Author
MUKHERJEE Suzanne, et al.
Title
A resource pack: developing a key worker service for families with a disabled child.
Publisher
Care Co-ordination Network UK, 2006
Summary
This resource pack offers research-based advice on how to develop and implement a key worker services for families with a disabled child, taking the reader through each phase of the process, with examples of activities and exercises which can assist in planning and decision making for each phase. Issues addressed include: what the services should look like; managing change; how to support the service; and facilitating multi-agency steering groups. The pack is aimed at managers and development workers within education services, health services, social services and voluntary organisations.
Contents
An introduction explains that the pack offers practical advice on how to go about developing and implementing a key worker service for families with a disabled child. It defines key working/care co-ordination and explains the importance of the key worker. It explains that it is aimed at managers or development workers who are responsible for the implementation of a key worker service for families with a disabled child, assuming a commitment among senior managers to the implementation of such services, and that there is already some multi-agency working within children's services. The approach advocated and resources needed (the facilitator, and a neutral venue) are given. The reader is told that of the remaining five chapters, Chapter 1 is essential background reading, Chapter 2 is essential but could be referred to later, Chapters 3 and 4 are optional, and Chapters 5 and 6 make up the core elements of the pack.

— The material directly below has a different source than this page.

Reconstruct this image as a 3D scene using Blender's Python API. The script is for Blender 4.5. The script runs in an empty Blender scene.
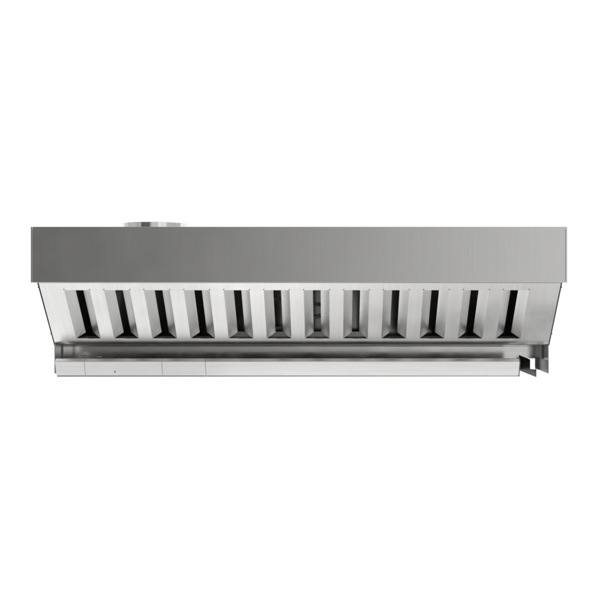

Section 1, 'Background knowledge', contains four chapters. Chapter 1 gives the research evidence on key working: why a service is important, what it should look like (core elements, who should be a key worker, and who should receive the service), and how such a service should be supported (contexts and resources, planning, and support for the key worker). Chapter 2 looks at operational realities: information sharing (accessing information about local services, inter-agency documentation, family-held records, the database, and multi-agency care planning review), management of the service and the advantages and disadvantages of different models, and the long-term maintenance of the service (ownership of the system, and monitoring and review). Chapter 3 discusses facilitating multi-agency groups: the value of the facilitator, issues to pay attention to (helping the group to form, relationships between members, language and communication, hierarchy and power, and parallels between experiences inside and outside the group), ending with three exercises promoting multi-disciplinary working: making groups work, reinforcing ground rules, and reflecting on group dynamics. Chapter 4 covers the management of change, discussing the literature on key questions before embarking on change, identifying stakeholders, reaction to change, and producing action plans, also ending with three exercises, on identifying successful strategies for change, reflecting on change in a multi-agency group, and the cycle of competence.
Section 2, 'Implementing a key worker service', has two chapters. Chapter 5 gives the phases to implementation: preliminary work (information gathering, establishing a multi-agency steering group, and involving service users in the development and implementation process), and the process of innovation (the workshop timetable, support between workshops, the importance of a communication strategy, planning the service, and the importance of monitoring and evaluation). Chapter 6 describes workshop plans and exercises. It consists of three workshops. Workshop one, the initiation and planning phase, consists of day one, devoted to designing the service, with exercises on mapping out the local context, developing the service model, developing the key worker job description, developing the job description for the service manager, deciding on the scope of the implementation, and day two, with exercises on stakeholders' reactions to change, developing a communication strategy, and developing an action plan for implementing the service, and producing individual action plans. Workshop two, on implementing the service, has a single exercise on addressing areas of concern, and workshop three, on reviewing progress and adjusting the service, has two, on personal reflection on the implementation and implications for the future.
A checklist of key tasks is followed by appendices giving a workshop plan, quotes from parents, examples of map of existing services to family, an example of an action plan template, and example of an individual action plan, a pre-workshop questionnaire, CCNUK standards and matrix, and family-centred support: lessons from a key worker service. Information is given in tables and figures.